Sarebbe un sogno svegliarsi al mattino ed osservare, al posto di deturpanti palazzi in cemento, un’oasi verdeggiante. In Paesi come Norvegia, Scozia, Irlanda e Groenlandia, case ricoperte di verde venivano costruite solo per chi non poteva permettersi abitazioni costose. In Islanda, invece, le cose sono andate diversamente: i coloni nordici, i primi dei quali furono i Vichinghi, hanno introdotto, nel 9° secolo, la tradizione di ricoprire di un tappeto erboso, costituito soprattutto di torba, le loro case… si parla a riguardo di Turf houses, dove “turf”, in inglese, significa “torba”.
E’ stato questo il materiale scelto sia per l’edificazione delle residenze dei capi, che per quelle dei contadini, oltre che per la costruzione di chiese e stalle, senza creare disparità tra poveri e ricchi.
La Turf House, nel corso dei secoli, ha subito una serie di evoluzioni nella forma, passando dalle case allungate stile nordico, utilizzate per dormire e lavorare, a più case, collegate tra loro da un corridoio centrale, con una sezione rialzata adibita a zona notte, ben isolata dall’ingresso, riscaldata efficientemente. Tralasciando le differenti forme, le Turf houses sono tutte costituite da una struttura in legno, un rivestimento di torba per le pareti e i tetti, con pietre assemblate casualmente tra le pareti stesse.
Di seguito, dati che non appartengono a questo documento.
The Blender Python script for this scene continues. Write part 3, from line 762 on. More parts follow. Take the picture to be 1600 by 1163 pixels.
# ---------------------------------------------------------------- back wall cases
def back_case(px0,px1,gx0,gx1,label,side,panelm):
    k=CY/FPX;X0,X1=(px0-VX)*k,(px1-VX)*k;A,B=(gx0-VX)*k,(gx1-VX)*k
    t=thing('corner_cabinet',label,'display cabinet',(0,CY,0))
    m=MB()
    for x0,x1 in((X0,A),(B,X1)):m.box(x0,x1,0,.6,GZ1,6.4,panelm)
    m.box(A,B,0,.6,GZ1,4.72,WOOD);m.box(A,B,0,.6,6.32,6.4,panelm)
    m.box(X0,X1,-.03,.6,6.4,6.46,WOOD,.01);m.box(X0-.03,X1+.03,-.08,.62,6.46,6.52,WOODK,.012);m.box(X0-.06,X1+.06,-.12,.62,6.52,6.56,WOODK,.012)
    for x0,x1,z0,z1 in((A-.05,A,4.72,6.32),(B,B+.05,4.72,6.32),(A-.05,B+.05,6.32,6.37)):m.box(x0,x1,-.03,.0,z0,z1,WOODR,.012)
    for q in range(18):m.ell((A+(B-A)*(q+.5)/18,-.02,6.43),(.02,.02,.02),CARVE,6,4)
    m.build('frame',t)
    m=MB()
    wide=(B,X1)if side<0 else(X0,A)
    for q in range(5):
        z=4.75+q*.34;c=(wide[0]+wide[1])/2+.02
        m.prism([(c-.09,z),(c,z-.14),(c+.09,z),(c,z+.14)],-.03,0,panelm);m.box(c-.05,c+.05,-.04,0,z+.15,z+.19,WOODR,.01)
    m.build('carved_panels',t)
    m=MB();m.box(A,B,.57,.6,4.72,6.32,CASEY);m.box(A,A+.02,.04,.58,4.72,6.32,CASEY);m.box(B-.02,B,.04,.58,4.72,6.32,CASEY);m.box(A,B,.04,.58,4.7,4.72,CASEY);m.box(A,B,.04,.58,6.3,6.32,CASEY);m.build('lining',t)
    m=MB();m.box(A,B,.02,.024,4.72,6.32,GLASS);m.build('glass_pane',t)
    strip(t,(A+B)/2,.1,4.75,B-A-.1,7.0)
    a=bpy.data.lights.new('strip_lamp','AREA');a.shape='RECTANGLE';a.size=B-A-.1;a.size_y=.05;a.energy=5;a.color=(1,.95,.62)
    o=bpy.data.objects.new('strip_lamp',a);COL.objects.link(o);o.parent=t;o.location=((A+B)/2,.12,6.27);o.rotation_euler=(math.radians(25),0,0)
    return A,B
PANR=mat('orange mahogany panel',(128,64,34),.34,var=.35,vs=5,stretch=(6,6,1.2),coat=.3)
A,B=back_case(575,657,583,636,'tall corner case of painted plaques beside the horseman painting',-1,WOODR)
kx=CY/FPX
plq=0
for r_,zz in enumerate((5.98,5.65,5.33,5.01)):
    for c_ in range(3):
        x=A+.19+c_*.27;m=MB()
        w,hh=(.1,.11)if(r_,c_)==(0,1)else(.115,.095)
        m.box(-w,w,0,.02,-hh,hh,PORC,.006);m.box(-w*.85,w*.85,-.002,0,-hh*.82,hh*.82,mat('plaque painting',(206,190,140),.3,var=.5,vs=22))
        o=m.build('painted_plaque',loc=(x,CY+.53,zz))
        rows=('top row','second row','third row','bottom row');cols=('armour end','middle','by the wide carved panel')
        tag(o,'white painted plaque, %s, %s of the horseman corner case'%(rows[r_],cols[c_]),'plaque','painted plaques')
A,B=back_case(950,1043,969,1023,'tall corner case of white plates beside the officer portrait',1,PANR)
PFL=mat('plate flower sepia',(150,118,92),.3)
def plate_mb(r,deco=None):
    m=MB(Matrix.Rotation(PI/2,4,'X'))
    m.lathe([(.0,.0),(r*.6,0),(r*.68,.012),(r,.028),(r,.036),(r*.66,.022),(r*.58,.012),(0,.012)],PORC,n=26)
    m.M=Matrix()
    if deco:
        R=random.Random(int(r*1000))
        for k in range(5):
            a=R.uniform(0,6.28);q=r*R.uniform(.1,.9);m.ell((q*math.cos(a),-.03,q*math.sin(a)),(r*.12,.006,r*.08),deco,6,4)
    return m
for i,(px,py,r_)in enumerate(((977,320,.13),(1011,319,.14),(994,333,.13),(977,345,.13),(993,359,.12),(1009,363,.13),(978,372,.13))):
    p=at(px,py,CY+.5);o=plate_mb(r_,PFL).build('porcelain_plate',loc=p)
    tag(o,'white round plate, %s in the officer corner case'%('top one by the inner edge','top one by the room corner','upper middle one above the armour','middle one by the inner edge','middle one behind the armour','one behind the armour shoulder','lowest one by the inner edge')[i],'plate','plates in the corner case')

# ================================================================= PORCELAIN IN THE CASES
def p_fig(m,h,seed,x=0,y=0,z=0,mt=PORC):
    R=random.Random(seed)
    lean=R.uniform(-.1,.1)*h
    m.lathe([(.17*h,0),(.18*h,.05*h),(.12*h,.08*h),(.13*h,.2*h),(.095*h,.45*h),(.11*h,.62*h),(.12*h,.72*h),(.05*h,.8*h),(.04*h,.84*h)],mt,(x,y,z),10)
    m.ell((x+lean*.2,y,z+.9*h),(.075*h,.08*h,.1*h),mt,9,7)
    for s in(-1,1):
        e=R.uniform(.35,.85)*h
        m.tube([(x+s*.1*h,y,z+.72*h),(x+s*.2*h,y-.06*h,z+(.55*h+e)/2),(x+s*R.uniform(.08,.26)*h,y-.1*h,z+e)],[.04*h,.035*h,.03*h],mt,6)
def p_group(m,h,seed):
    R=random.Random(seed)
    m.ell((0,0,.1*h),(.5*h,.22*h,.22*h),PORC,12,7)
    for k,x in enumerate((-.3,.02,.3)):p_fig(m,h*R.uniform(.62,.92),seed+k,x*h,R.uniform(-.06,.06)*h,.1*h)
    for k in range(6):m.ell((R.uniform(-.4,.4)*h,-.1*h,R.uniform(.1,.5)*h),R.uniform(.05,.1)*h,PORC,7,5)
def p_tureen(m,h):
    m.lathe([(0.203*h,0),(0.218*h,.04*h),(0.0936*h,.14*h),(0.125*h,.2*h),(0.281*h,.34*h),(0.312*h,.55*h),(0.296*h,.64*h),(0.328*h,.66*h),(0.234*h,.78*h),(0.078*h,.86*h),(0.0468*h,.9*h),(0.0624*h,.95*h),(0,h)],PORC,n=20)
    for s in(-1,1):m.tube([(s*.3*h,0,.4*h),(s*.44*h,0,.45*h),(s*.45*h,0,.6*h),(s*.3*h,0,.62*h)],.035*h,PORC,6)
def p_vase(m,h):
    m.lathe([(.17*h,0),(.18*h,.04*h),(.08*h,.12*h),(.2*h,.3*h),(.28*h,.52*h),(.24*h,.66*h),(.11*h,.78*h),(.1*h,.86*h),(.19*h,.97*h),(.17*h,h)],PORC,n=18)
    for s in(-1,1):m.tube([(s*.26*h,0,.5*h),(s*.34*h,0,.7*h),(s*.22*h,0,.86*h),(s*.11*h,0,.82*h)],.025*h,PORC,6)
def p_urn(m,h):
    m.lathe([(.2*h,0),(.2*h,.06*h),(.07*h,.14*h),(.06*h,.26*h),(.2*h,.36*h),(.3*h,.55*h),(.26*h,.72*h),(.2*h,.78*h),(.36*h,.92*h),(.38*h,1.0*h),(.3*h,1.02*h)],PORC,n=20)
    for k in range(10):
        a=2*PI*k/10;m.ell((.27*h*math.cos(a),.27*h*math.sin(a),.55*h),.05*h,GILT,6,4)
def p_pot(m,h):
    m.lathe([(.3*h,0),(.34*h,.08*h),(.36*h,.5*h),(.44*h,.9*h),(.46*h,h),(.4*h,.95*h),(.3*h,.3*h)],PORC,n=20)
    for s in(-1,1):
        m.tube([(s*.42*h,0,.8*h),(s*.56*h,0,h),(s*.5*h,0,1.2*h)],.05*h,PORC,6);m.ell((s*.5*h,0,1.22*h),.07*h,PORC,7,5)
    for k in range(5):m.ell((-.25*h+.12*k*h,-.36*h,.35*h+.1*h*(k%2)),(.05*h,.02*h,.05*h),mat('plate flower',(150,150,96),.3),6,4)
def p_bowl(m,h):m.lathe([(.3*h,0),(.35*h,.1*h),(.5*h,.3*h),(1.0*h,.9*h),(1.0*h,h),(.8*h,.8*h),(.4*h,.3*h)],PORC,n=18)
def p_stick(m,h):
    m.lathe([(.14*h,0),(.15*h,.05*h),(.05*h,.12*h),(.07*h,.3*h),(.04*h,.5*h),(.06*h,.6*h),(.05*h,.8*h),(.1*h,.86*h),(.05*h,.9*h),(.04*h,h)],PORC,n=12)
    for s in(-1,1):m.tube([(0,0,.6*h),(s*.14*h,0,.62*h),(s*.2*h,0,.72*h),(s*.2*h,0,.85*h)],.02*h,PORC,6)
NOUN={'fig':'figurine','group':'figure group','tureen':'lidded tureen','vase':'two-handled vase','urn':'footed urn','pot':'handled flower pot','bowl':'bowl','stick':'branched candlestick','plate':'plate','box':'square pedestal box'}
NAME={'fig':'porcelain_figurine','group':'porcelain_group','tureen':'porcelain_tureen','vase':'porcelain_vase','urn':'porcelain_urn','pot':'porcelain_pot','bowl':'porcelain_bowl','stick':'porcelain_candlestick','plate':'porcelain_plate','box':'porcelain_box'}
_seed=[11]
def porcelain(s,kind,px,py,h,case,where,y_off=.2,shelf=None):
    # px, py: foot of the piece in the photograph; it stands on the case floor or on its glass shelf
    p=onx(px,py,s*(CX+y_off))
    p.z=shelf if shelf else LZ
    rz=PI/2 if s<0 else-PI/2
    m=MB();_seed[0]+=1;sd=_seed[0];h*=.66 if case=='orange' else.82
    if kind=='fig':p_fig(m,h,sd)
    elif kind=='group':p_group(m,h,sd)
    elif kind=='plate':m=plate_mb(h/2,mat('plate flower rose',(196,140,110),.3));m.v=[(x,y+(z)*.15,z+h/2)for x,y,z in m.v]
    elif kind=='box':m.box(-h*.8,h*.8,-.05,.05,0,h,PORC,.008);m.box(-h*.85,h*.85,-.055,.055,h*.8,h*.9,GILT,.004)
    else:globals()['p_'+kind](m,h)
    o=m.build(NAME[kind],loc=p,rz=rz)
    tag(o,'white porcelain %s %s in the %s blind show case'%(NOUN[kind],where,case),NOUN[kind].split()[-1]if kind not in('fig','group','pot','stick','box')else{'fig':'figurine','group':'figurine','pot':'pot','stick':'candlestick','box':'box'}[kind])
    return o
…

La torba, pur subendo un inevitabile processo di deterioramento, tanto da essere sostituita, in base alla valutazione di una serie di fattori (es. composizione del suolo, abilità degli artigiani, clima circostante) dopo 20 o al massimo 70 anni, presenta numerosi vantaggi: è gratuita, si trova abbondantemente in Islanda, trattiene il calore, mantiene uniforme la temperatura interna, tiene a bada le infiltrazioni d’aria. Le Turf houses islandesi, utilizzate oggi come depositi o totalmente abbandonate, secondo la World Heritage List dell’Unesco, sono uniche nel loro genere … non a caso sono state candidate a Patrimonio Unesco come “eccezionale esempio di architettura vernacolare”.